Anyway, I finished off with the Hall of Canada, which actually took me probably as long to get through as the rest of the museum put together (I skipped the fourth floor and the Children’s Museum.  Sometimes you can only do so much.).  It was, or tried to be, jointly chronological and geographic in its organization, and more or less succeeded.  This is made easier by the fact that it was really only dealing with the European influx, having already dealt with the pre-existing culture on the first floor, and that the European influx proceeded more or less directly Eastward.  The thing that sets the MC off from others, though, is that it absolutely commits to every time period it depicts.  It may not have an entire sailing ship, but it has a chunk of one, with a diorama inside of a dying sailor, and a soundtrack of the poor man’s Final Will and Testament (probably an actual document they found somewhere), and timbers creaking and waves crashing.  And then you turn a corner and you’re inside an early-Acadian shoemaker’s stall.  Niche? Sure.  Interesting?
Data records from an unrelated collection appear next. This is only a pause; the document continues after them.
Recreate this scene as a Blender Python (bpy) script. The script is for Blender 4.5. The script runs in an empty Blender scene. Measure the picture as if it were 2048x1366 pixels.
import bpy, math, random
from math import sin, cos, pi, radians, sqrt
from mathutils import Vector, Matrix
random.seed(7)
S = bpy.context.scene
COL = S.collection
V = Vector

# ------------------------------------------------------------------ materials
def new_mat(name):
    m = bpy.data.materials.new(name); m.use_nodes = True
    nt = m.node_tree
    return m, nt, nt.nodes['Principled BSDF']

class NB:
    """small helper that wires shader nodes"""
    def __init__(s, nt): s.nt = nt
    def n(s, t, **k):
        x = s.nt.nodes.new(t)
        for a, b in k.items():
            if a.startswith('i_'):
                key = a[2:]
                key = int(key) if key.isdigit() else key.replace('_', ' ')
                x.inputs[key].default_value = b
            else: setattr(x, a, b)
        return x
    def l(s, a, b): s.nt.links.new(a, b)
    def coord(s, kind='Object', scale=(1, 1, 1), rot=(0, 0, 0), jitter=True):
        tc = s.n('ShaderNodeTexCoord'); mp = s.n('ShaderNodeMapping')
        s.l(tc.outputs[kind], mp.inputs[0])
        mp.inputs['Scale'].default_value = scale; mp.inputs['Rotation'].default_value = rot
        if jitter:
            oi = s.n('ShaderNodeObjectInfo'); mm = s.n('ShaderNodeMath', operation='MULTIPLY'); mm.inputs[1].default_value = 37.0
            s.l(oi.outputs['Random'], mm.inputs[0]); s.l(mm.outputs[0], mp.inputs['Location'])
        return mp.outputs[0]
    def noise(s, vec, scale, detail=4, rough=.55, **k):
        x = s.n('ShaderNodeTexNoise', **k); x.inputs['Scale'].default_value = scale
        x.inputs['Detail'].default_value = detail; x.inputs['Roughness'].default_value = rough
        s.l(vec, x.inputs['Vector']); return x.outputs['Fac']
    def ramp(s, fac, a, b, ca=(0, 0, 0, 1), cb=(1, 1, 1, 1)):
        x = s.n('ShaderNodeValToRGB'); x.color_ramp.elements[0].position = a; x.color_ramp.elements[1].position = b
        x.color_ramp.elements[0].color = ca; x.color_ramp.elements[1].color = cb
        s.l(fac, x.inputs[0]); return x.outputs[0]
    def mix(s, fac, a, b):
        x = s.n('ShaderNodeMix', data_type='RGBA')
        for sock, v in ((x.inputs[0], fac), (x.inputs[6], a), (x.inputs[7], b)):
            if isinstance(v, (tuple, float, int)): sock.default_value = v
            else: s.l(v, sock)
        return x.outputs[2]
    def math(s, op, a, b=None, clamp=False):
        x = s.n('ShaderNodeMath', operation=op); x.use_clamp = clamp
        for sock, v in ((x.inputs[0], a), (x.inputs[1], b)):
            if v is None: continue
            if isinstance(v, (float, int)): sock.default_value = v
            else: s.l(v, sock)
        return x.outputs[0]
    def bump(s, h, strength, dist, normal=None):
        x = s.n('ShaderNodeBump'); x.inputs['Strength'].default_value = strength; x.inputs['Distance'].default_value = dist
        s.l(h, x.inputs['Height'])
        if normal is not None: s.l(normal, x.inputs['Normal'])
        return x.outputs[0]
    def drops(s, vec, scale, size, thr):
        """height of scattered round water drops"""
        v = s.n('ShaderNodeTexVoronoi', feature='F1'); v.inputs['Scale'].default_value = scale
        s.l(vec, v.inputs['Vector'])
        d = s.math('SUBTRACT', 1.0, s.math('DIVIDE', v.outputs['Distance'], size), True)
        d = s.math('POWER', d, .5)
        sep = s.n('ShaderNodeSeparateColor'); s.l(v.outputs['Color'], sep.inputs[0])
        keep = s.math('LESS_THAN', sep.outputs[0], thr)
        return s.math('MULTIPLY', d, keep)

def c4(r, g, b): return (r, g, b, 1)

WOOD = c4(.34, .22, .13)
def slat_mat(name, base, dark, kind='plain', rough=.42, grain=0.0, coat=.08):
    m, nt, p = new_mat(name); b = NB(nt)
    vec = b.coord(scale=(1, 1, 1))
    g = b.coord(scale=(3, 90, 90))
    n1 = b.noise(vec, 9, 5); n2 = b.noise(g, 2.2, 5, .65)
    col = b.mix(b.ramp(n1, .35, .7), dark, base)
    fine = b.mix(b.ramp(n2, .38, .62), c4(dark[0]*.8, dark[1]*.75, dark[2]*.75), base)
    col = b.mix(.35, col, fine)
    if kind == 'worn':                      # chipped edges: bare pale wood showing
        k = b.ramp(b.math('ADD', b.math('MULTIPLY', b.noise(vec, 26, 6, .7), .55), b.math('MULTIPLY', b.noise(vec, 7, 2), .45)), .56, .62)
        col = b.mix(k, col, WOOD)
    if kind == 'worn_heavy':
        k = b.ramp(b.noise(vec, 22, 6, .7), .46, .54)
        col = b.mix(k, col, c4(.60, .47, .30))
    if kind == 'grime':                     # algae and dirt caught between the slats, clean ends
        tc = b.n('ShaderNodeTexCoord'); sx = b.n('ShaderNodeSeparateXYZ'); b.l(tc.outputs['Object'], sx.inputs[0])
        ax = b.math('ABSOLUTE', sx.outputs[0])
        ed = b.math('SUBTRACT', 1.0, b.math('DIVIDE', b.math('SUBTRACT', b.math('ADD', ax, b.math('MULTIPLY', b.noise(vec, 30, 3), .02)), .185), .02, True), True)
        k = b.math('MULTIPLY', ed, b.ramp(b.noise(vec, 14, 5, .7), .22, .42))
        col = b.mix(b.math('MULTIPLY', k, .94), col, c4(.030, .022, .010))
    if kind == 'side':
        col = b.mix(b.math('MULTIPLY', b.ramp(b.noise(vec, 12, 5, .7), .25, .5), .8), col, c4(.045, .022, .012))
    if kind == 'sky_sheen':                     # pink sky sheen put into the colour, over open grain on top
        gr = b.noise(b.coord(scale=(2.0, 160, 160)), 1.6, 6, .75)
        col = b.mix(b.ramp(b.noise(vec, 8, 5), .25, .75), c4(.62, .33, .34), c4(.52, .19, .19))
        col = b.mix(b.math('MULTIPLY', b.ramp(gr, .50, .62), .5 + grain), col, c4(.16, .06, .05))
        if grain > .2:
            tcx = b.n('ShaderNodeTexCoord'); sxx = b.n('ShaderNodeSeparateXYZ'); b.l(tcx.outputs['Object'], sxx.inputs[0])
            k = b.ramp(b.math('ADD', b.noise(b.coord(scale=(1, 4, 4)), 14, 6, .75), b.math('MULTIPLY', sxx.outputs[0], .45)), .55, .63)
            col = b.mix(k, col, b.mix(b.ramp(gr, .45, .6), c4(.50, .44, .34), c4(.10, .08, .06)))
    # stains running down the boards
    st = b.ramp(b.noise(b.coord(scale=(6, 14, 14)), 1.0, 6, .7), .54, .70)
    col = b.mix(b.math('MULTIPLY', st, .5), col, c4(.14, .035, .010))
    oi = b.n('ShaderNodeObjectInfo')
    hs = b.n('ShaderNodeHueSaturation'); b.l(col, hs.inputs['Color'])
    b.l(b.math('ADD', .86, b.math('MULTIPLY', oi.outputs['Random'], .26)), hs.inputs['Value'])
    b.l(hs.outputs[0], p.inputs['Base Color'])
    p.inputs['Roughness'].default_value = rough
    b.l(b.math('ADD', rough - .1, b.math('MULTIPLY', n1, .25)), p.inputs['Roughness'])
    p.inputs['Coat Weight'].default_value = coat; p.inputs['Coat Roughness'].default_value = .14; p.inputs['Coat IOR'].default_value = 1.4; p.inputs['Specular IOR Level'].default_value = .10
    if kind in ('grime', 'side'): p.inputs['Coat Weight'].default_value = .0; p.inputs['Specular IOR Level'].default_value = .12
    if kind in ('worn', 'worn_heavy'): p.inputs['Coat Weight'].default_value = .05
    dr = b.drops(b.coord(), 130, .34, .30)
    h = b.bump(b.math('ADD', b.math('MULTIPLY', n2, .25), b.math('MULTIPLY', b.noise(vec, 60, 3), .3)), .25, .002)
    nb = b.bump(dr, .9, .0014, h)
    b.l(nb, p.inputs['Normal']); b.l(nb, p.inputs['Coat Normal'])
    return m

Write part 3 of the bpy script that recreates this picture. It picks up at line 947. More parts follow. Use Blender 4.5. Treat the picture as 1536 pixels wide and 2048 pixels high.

Absolutely.

The sections on Alberta and Saskatchewan are, sadly, limited to a grain elevator-thingy for the latter and a bit of an oil rig for the former, which were cool - I don’t think I’d ever really thought about how a grain elevator worked before - but kind of one sided.  Ontario and Quebec have more history in a timeline sense, but to reduce Alberta to roughnecks and some American who messed around with nitroglycerin a lot is a bit narrow.  Then again, the most modern part of the whole Hall is the very last room, which is dedicated to the Vancouver International Airport.  Not kidding.  It has a replica of a 1960’s waiting room and everything.  I suppose it’s meant to close the circle - Western influence to Eastern influence, European invasion to Filipino and Japanese immigrants - but I find it odd that modernity doesn’t really play any part in the exhibit.  Maybe I would have found more modern personalities on the fourth floor - the Face to Face exhibit, an in-depth look at some of the most influential famous and not-famous people in Canada’s history - but then again, maybe I wouldn’t.

At this point I was completely museum-ed out and my back was hurting from peering at exhibits all day, so I walked back.  Unfortunately, I chose the long way, which gave me some good canal views on the pathway, but took me about half an hour.  And yeah.  Picked up the donair, came back.  Wrote.  I may go for a nap next, but it’s only 6:30, and it’s not like I’ll get up and go dancing tonight, so maybe I’ll grab a book from the sharing library in the lounge and suck it up.  Talk to you tomorrow from La Belle Province!